Friday, April 26, 2019

Nate Hood 's 400 words on Martha: A Picture Story (2019) Tribeca 2019

At seventy-five years old, pioneering photojournalist Martha Cooper hasn’t slowed down. Whereas many her age might content themselves with a quiet, leisurely retirement, Cooper spends many of her nights running with gangs of balaclava-wearing street artists graffiti-bombing subway stations, train cars, and neighborhood lots. While her associates are armed with cans of spray paint, she has nothing but a camera, merrily snapping away at their illicit creations before piling along with them into a getaway van. It’s the thrill that motivates her, the thought that she could be thrown in jail for associating with so-called “public vandals.”
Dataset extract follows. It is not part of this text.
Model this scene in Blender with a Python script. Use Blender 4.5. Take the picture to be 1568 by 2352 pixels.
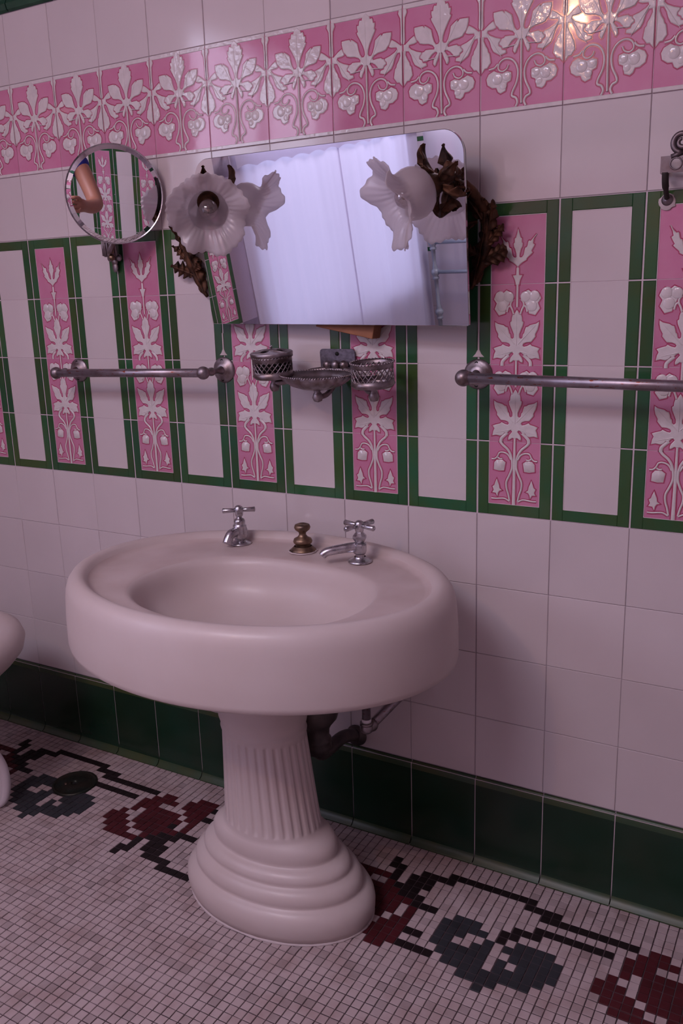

But she’s no rote thrill-seeker; she’s been doing this for decades, having traced the rise of graffiti culture at its New York City roots throughout the 1970s and 1980s. Her 1984 collection of subway car graffiti (co-authored with Henry Chalfant) entitled Subway Art has been called the “graffiti bible,” a moniker we hear more than once from breathless admirers throughout Selina Miles’ documentary on Cooper’s life and work Martha: A Picture Story. As Miles follows Cooper throughout the streets of Berlin, New York, and her adopted home of Baltimore, she’s constantly recognized and stopped by fans proclaiming her work as life-changing—how she vindicated their generation of street artists by seeing their graffiti not as vandalism but as vibrant self-expression from disenfranchised youth; how Subway Art exposed American street culture to an international marketplace of artists thirsty for public art for the masses instead of drawing room art for the wealthy. And to these devotees Cooper politely smiles, nods, and asks if they’ve seen any of her other work. Invariably, they never have. So she breathes a little sigh, smiles again, and walks away.

This is the heart of Miles’ film and what elevates it above the realm of rote biographical puff piece: Cooper’s unease with her celebrity and discontentment with only being recognized for a fraction of her career. As a freelance woman photographer in the male-dominated publishing industry of the 60s, 70s, and 80s, she amassed a cavernous archive of photos from around the world that has largely gone unnoticed: portraits Japanese tattoos, a history of a gentrifying Baltimore neighborhood, etc. But few have seen them and just as few care. But still she creates, and this is what keeps her whole in the face of disappointment. The lesson here is irreplaceable.

Rating: 7/10

1 comment:

  1. I liked this film, but didn't love it. Excellent review Steve!